Peygamberimiz şöyle buyurdu: “Hacda ve umrede bulunanlar Allah’ın askerleridirler. Yani misafirleridirler. Duâ ederlerse duâlarını kebul eder. İstiğfar ederlerse onları bağışlar. (İbni Mâce.)
Reûlullah Efendimiz şöyle buyurdu: “Bir hastanın yanına girdiğin zaman ondan duâ etmesini iste. Çünkü hastanın duâsı meleklerin duâsı gibidir.” (Nesâî.)
Peygamberimiz buyurdu: “Hastaları ziyarete gidiniz ve onlardan duâ isteyiniz. Zira hastanın duâsı makbuldür ve günahı bağışlanmıştır.” (Taberâni ve Beyhaki, Şu’abu’l-İmam’da rivayet etmiştir.)
Resûlullah buyudu: “Sıkıntılı olan kimsenin bedduâsından sakının. Çünkü onun o andaki bedduâsı makbuldür.” (Deylemî, Ebu Hureyre’den.)
“Kur’an’ı hıfzedenin duâsı makbuldür, asla red olunmaz.” (Beyhaki, Şu’abu’l-İman.)
Bir topluluğun bir kısmı duâ eder diğer kısmı âmin derse, Cenab-ı Hak onların duâlarını red etmez.” (Hakim rivayet etmiştir.)
“Üç kimse bir arada toplanıp duâ etseler, Cenab-ı Hak onların ellerini boş çevirmekten hayâ eder. ” (Ebu Nuaym, Hilye’de Enes bin Malik’ten rivayet etmiştir.)

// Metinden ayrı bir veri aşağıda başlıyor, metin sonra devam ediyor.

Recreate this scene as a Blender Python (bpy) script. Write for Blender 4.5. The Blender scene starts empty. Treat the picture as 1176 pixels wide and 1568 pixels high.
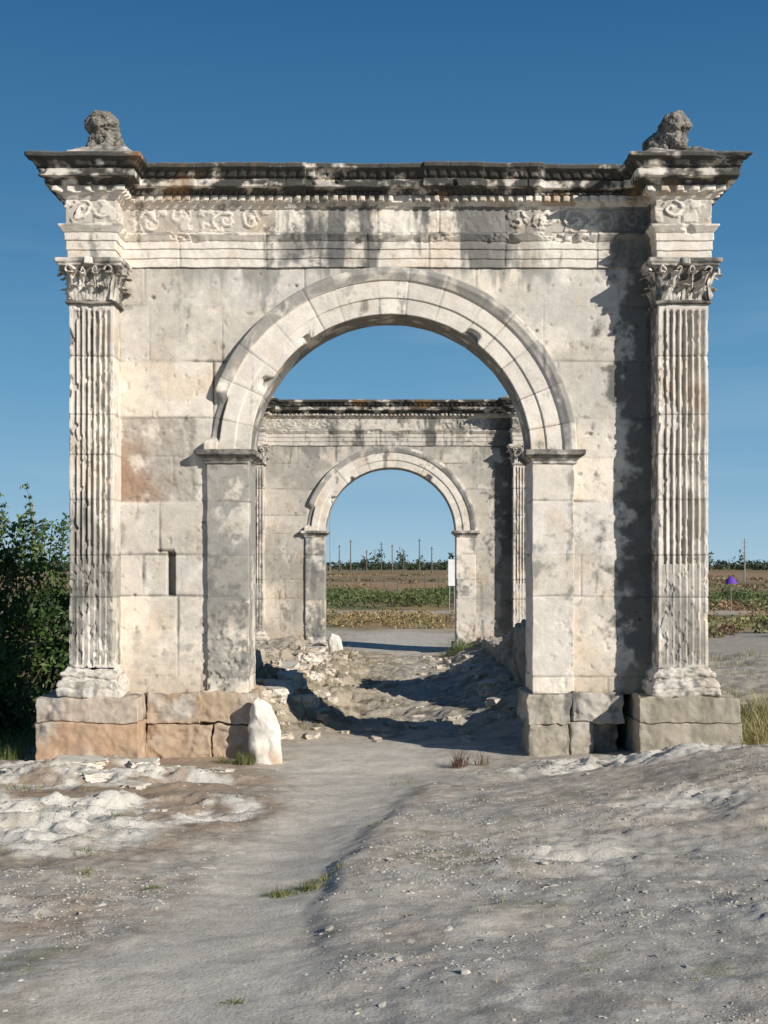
import bpy, bmesh, math, numpy as np, random
from mathutils import Vector, Matrix
random.seed(5); rng=np.random.default_rng(11)
sc=bpy.context.scene
# ------------------------------------------------------------------ noise
TAB=np.random.default_rng(3).random((64,64,64)).astype(np.float32)*2-1
TABF=TAB.ravel()
def vnoise(p,seed=0):
    p=p+np.array([seed*7.31,seed*3.77,seed*5.13])
    i=np.floor(p).astype(np.int64); f=p-i; f=f*f*(3-2*f)
    a=[(i[:,k]&63) for k in range(3)]; b=[((i[:,k]+1)&63) for k in range(3)]
    fx,fy,fz=f[:,0],f[:,1],f[:,2]
    def g(x,y,z): return TABF[(x<<12)+(y<<6)+z]
    c00=g(a[0],a[1],a[2])*(1-fx)+g(b[0],a[1],a[2])*fx
    c10=g(a[0],b[1],a[2])*(1-fx)+g(b[0],b[1],a[2])*fx
    c01=g(a[0],a[1],b[2])*(1-fx)+g(b[0],a[1],b[2])*fx
    c11=g(a[0],b[1],b[2])*(1-fx)+g(b[0],b[1],b[2])*fx
    return (c00*(1-fy)+c10*fy)*(1-fz)+(c01*(1-fy)+c11*fy)*fz
def fbm(p,sc_=1.0,octv=4,seed=0,gain=.5):
    r=0;a=1.;t=0;q=p*sc_
    for o in range(octv):
        r=r+a*vnoise(q,seed+o*1.7); t+=a; a*=gain; q=q*2.03
    return r/t
def sstep(a,b,x):
    t=np.clip((x-a)/(b-a),0,1); return t*t*(3-2*t)
def mix(a,b,t): return a*(1-t[...,None])+np.array(b)*t[...,None]
# ------------------------------------------------------------------ mesh helper
def make_obj(name,V,F,C=None,mat=None,parent=None,smooth=True,loc=(0,0,0)):
    me=bpy.data.meshes.new(name)
    V=np.asarray(V,dtype=np.float32); F=np.asarray(F,dtype=np.int32)
    k=F.shape[1]
    me.vertices.add(len(V)); me.vertices.foreach_set("co",V.ravel())
    me.loops.add(F.size); me.loops.foreach_set("vertex_index",F.ravel())
    me.polygons.add(len(F)); me.polygons.foreach_set("loop_start",np.arange(0,F.size,k,dtype=np.int32))
    me.polygons.foreach_set("loop_total",np.full(len(F),k,dtype=np.int32))
    me.polygons.foreach_set("use_smooth",np.full(len(F),smooth,dtype=bool))
    me.update(calc_edges=True)
    if C is not None:
        at=me.color_attributes.new("col",'FLOAT_COLOR','POINT')
        c=np.ones((len(V),4),dtype=np.float32); c[:,:3]=np.clip(C,0,1)
        at.data.foreach_set("color",c.ravel())
    ob=bpy.data.objects.new(name,me); sc.collection.objects.link(ob)
    if mat: me.materials.append(mat)
    if parent: ob.parent=parent
    ob.location=loc
    return ob
def gridF(nu,nv,off=0,closed=False):
    i=np.arange(nu if closed else nu-1); j=np.arange(nv-1)
    I,J=np.meshgrid(i,j,indexing='ij'); I2=(I+1)%nu
    return np.stack([I*nv+J,I2*nv+J,I2*nv+J+1,I*nv+J+1],-1).reshape(-1,4)+off
class B:
    def __init__(s): s.V=[];s.F=[];s.C=[];s.n=0
    def add(s,V,F,C):
        s.V.append(V);s.F.append(F+s.n);s.C.append(C);s.n+=len(V)
    def make(s,name,mat,parent=None,smooth=True,loc=(0,0,0)):
        return make_obj(name,np.concatenate(s.V),np.concatenate(s.F),np.concatenate(s.C),mat,parent,smooth,loc)
def empty(name,loc=(0,0,0)):
    e=bpy.data.objects.new(name,None); sc.collection.objects.link(e); e.location=loc; return e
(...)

Yukarıda, hadis-i şeriflere göre duânın icabet sebepleri sıralanmıştır. Kimlerin duâları kabul olduğu aydınlanmış ve her insan bunlara bakarak duâsının ona göre ayarlayacaktır. Zikredilen kimselerin yapacakları duâlar çok müessirdir. Duâ isteyen kimsenin, sayılan ve anlatılan bu kimselerden duâ istemesi ve onları gözetmesi gerekmektedir. Çünkü bütün insanlar birbirleriyle ilgilidirler ve birisi diğerin sebep kılınmıştır. Hastayı ziyarete giden kimse, görünüşte hastayı teselli eder, fakat hakikatte kendisi ondan duâ almak için gider. Demek oluyor ki insanlar birbirlerine bağlanmışlar, af ve mağfiret olunmaları için yekdiğerlerine vesile kılınmışlardır. Nasıl ki bardak su içmek için bir vasıta ise, insan insana da öylece bir vasıtadır.
İşte duâmızın kabulünün sebepleri kısaca bunlardır. Bunlara riayet edenin duâsı inşallah kabul edilecektir. Ancak temiz niyet ve sağlam itikat şarttır. Yoksa sakat itikatla yapılan duâlar geçerli değildir.